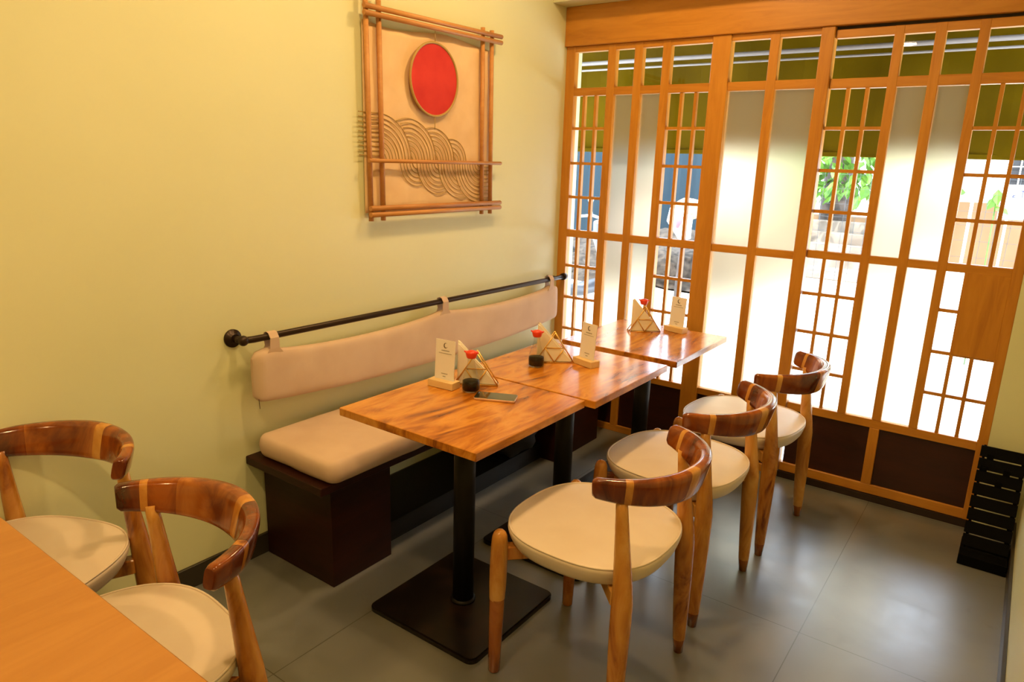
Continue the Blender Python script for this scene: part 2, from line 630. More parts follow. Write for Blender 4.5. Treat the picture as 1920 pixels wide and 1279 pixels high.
for zl, zr in ((2.089, 2.100), (2.064, 2.074)):
    stick('horizontal_stick', (0.048, -1.526, zl), (0.048, -0.657, zr))
stick('horizontal_stick', (0.048, -1.515, 1.515), (0.048, -0.640, 1.517), 0.008)
for zl, zr in ((1.325, 1.325), (1.299, 1.302)):
    stick('horizontal_stick', (0.048, -1.511, zl), (0.048, -0.637, zr))
# sun
SC = (-1.112, 1.862)
bm = BM()
rr_ = 0.148
ca = [bm.verts.new(L(0.030, SC[0] + rr_ * cos(2 * pi * k / 64), SC[1] + rr_ * sin(2 * pi * k / 64))) for k in range(64)]
cb = [bm.verts.new(L(0.034, SC[0] + rr_ * cos(2 * pi * k / 64), SC[1] + rr_ * sin(2 * pi * k / 64))) for k in range(64)]
bm.faces.new(ca)
bm.faces.new(cb)
for k in range(64):
    bm.faces.new([ca[k], ca[(k + 1) % 64], cb[(k + 1) % 64], cb[k]])
sun_o = obj('sun_disc', bm, M_SUN, art)
sun_o['label'] = 'red cloth sun disc'
bm = BM()
pts = [L(0.034, SC[0] + 0.151 * cos(2 * pi * k / 64), SC[1] + 0.151 * sin(2 * pi * k / 64)) for k in range(65)]
tube(bm, pts, 0.0055, n=8, cap=False)
obj('hoop', bm, M_CANE, sun_o)
bm = BM()
tube(bm, [L(0.036, -1.112, 2.06), L(0.036, -1.112, 2.012)], 0.0018, n=6)
obj('cord', bm, M_CANE, art)
bm = BM()
tube(bm, [L(0.036, -1.112, 1.713), L(0.036, -1.112, 1.655)], 0.0018, n=6)
obj('cord', bm, M_CANE, art)


def inside(y, z, c, r):
    return (y - c) ** 2 + (z - 1.515) ** 2 < (r - 0.004) ** 2


def crest(centre, rmax, occl, n, sgn, pegs):
    """quarter arcs; sgn=1 crest above the bar (falling to the right), -1 trough below"""
    bm = BM()
    for k in range(n):
        r = rmax - k * 0.0185
        if r < 0.012:
            break
        path = []
        if pegs is not None:
            path.append((pegs, 1.515 + sgn * r))
        start = 0 if pegs is not None else -42
        for a in range(start, 91, 6):
            t = R(a)
            y = centre + sgn * r * sin(t)
            z = 1.515 + sgn * r * cos(t)
            if occl and inside(y, z, *occl):
                continue
            path.append((y, z))
        if len(path) > 1:
            tube(bm, [L(0.0180 + 0.0015 * (k % 2), y, z) for y, z in path], 0.0019, n=6)
    return obj('wave_crest', bm, M_CANE, art)


crest(-1.430, 0.188, None, 10, 1, -1.540)
crest(-1.262, 0.178, (-1.430, 0.188), 9, 1, None)
crest(-1.108, 0.148, (-1.262, 0.178), 8, 1, None)
crest(-0.978, 0.104, (-1.108, 0.148), 6, 1, None)
crest(-0.772, 0.184, None, 10, -1, -0.694)
crest(-0.905, 0.164, (-0.772, 0.184), 9, -1, None)
crest(-1.065, 0.142, (-0.905, 0.164), 8, -1, None)
crest(-1.205, 0.104, (-1.065, 0.142), 6, -1, None)

# ------------------------------------------------------------------ bench, rail, cushions
bench = thing('bench', 'dark wooden wall bench with box supports running along the left wall', 'bench', (0.22, -1.1, 0))


def B(x0, x1, y0, y1, z0, z1):
    return (x0 - 0.22, x1 - 0.22, y0 + 1.1, y1 + 1.1, z0, z1)


bx('bench_top', B(0.001, 0.435, -2.12, -0.03, 0.395, 0.428), M_BENCH, bench, bev=0.003)
bx('support_box', B(0.014, 0.404, -2.055, -1.765, 0.0, 0.395), M_BENCH, bench, bev=0.002)
bx('support_box', B(0.014, 0.425, -0.60, -0.16, 0.0, 0.395), M_BENCH, bench, bev=0.002)

bx('shade_box', B(0.013, 0.33, -1.764, -0.601, 0.0, 0.085), M_BLACK, bench)  # added low black box, stands in for the shade under the bench
bag = thing('bag', 'black soft bag slumped on the floor beneath the bench', 'bag', (0.30, -0.80, 0.0855))
bm = BM()
sphere(bm, (0, 0, 0.125), 0.13, (0.62, 1.25, 0.96), 20, 12, jit=0.35, seed=3)
for v in bm.verts:
    v.co.z = max(v.co.z, 0.0)
obj('bag_body', bm, M_DARKCLOTH, bag)
bm = BM()
tube(bm, [(0.02, -0.10, 0.20), (0.05, -0.06, 0.27), (0.05, 0.02, 0.29), (0.05, 0.09, 0.24), (0.03, 0.11, 0.18)], 0.006, n=8)
obj('strap', bm, M_RED, bag)


def cushion(name, lx, ly, h, m, nx, ny, crown=0.01, wr=0.002, rad=0.03, seed=0, label=None, cat=None, loc=None):
    """rounded slab lying in the xy plane from z=0 to h"""
    bm = BM()
    n = 8
    layers = []
    prof = []
    for k in range(n + 1):
        a = -pi / 2 + pi * k / n
        prof.append((rad * (1 - cos(a)) * 0.9, h / 2 + (h / 2) * sin(a)))
    prof2 = [(ins, z) for ins, z in prof]
    outline = []
    rc = 0.048
    cs = [(lx / 2 - rc, ly / 2 - rc, 0), (-lx / 2 + rc, ly / 2 - rc, 90), (-lx / 2 + rc, -ly / 2 + rc, 180), (lx / 2 - rc, -ly / 2 + rc, 270)]
    P = []
    for cx, cy, a0 in cs:
        for k in range(9):
            P.append((cx, cy, R(a0 + k * 11.25)))
    # densify straight runs
    D = []
    for i in range(len(P)):
        a, b = P[i], P[(i + 1) % len(P)]
        D.append(a)
        pa = Vector((a[0] + rc * cos(a[2]), a[1] + rc * sin(a[2])))
        pb = Vector((b[0] + rc * cos(b[2]), b[1] + rc * sin(b[2])))
        d = (pb - pa).length
        if d > 0.1:
            q = int(d / 0.06)
            for j in range(1, q):
                t = j / q
                D.append((a[0] + (b[0] - a[0]) * t, a[1] + (b[1] - a[1]) * t, a[2]))
    rings = []
    for ins, z in prof2:
        ring = []
        for cx, cy, a in D:
            r = rc - ins
            x, y = cx + r * cos(a), cy + r * sin(a)
            w = wr * noise.noise(Vector((x * 9, y * 9, z * 20 + seed)))
            ring.append(bm.verts.new((x + w * cos(a), y + w * sin(a), z)))
        rings.append(ring)
    m_ = len(D)
    for a, b in zip(rings, rings[1:]):
        for k in range(m_):
            f = bm.faces.new((a[k], a[(k + 1) % m_], b[(k + 1) % m_], b[k]))
            f.smooth = True
    # crowned top: inner rings
    last = rings[-1]
    for s, dz in ((0.88, 0.35), (0.7, 0.7), (0.45, 0.92), (0.2, 1.0)):
        ring = []
        for v0 in rings[-1]:
            x, y = v0.co.x * s, v0.co.y * (1 - (1 - s) * lx / ly)
            w = wr * 1.5 * noise.noise(Vector((x * 6, y * 6, seed + 4)))
            ring.append(bm.verts.new((x, y, h + crown * dz + w)))
        for k in range(m_):
            f = bm.faces.new((last[k], last[(k + 1) % m_], ring[(k + 1) % m_], ring[k]))
            f.smooth = True
        last = ring
    f = bm.faces.new(last)
    f.smooth = True
    bm.faces.new(rings[0])
    return bm


bm = cushion('seat_cushion', 0.445, 2.04, 0.083, M_FABRIC, 1, 1, crown=0.010, wr=0.006, rad=0.028, seed=2)
o = obj('seat_cushion', bm, M_FABRIC, None, loc=(0.242, -1.075, 0.4285))
tag(o, 'long beige canvas seat cushion lying on the dark bench', 'cushion')

rail = thing('wall_rail', 'dark bronze pipe rail fixed along the left wall above the bench', 'rail', (0.0, -1.1, 0.888))
bm = BM()
tube(bm, [(0.035, -1.035, 0.0), (0.062, -1.03, 0), (0.070, -1.00, 0), (0.07, 0.95, -0.006), (0.07, 1.06, -0.006)], 0.0125, n=16)
tube(bm, [(0.01, -1.04, 0), (0.05, -1.035, 0)], 0.0125, n=16)
obj('pipe', bm, M_PIPE, rail)
bm = BM()
tube(bm, [(0.0, -1.04, 0), (0.008, -1.04, 0), (0.009, -1.04, 0), (0.022, -1.04, 0)], [0.033, 0.033, 0.020, 0.018], n=24)
obj('wall_flange', bm, M_PIPE, rail)
bm = BM()
sphere(bm, (0.062, -1.036, 0), 0.019, u=16, v=10)
obj('elbow_joint', bm, M_PIPE, rail)
bm = BM()
tube(bm, [(0.07, 1.055, -0.006), (0.07, 1.085, -0.006)], 0.020, n=20)
obj('end_cap', bm, M_PIPE, rail)
bm = BM()
tube(bm, [(0.07, 1.0, -0.006), (0.0, 1.0, -0.006)], 0.009, n=12)
obj('wall_bracket', bm, M_PIPE, rail)

# hanging back cushion: scalloped between three straps
bc = thing('backrest_cushion', 'long beige canvas backrest cushion hanging by loops from the bronze rail', 'cushion', (0.06, -1.1, 0.62))
NS = 90
yA, yB = -2.112, -0.098
straps = (-2.028, -1.094, -0.185)


def sag(y, zs, depth):
    # height between two straps follows a catenary-like dip, flat off the ends
    for a, b, d in ((straps[0], straps[1], depth), (straps[1], straps[2], depth * 0.95)):
        if a <= y <= b:
            t = (y - a) / (b - a)
            e = 4 * t * (1 - t)
            return zs - d * (e ** 0.55)
    t = min(abs(y - straps[0]), abs(y - straps[2])) / 0.085
    return zs - 0.016 * t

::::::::

Description of the task: Return only the lines running from the top of the data to the line that holds "return (y - c)". Include both of those lines, but skip the pictures.

Exercise output:
Continue the Blender Python script for this scene: part 2, from line 630. More parts follow. Write for Blender 4.5. Treat the picture as 1920 pixels wide and 1279 pixels high.
for zl, zr in ((2.089, 2.100), (2.064, 2.074)):
    stick('horizontal_stick', (0.048, -1.526, zl), (0.048, -0.657, zr))
stick('horizontal_stick', (0.048, -1.515, 1.515), (0.048, -0.640, 1.517), 0.008)
for zl, zr in ((1.325, 1.325), (1.299, 1.302)):
    stick('horizontal_stick', (0.048, -1.511, zl), (0.048, -0.637, zr))
# sun
SC = (-1.112, 1.862)
bm = BM()
rr_ = 0.148
ca = [bm.verts.new(L(0.030, SC[0] + rr_ * cos(2 * pi * k / 64), SC[1] + rr_ * sin(2 * pi * k / 64))) for k in range(64)]
cb = [bm.verts.new(L(0.034, SC[0] + rr_ * cos(2 * pi * k / 64), SC[1] + rr_ * sin(2 * pi * k / 64))) for k in range(64)]
bm.faces.new(ca)
bm.faces.new(cb)
for k in range(64):
    bm.faces.new([ca[k], ca[(k + 1) % 64], cb[(k + 1) % 64], cb[k]])
sun_o = obj('sun_disc', bm, M_SUN, art)
sun_o['label'] = 'red cloth sun disc'
bm = BM()
pts = [L(0.034, SC[0] + 0.151 * cos(2 * pi * k / 64), SC[1] + 0.151 * sin(2 * pi * k / 64)) for k in range(65)]
tube(bm, pts, 0.0055, n=8, cap=False)
obj('hoop', bm, M_CANE, sun_o)
bm = BM()
tube(bm, [L(0.036, -1.112, 2.06), L(0.036, -1.112, 2.012)], 0.0018, n=6)
obj('cord', bm, M_CANE, art)
bm = BM()
tube(bm, [L(0.036, -1.112, 1.713), L(0.036, -1.112, 1.655)], 0.0018, n=6)
obj('cord', bm, M_CANE, art)


def inside(y, z, c, r):
    return (y - c) ** 2 + (z - 1.515) ** 2 < (r - 0.004) ** 2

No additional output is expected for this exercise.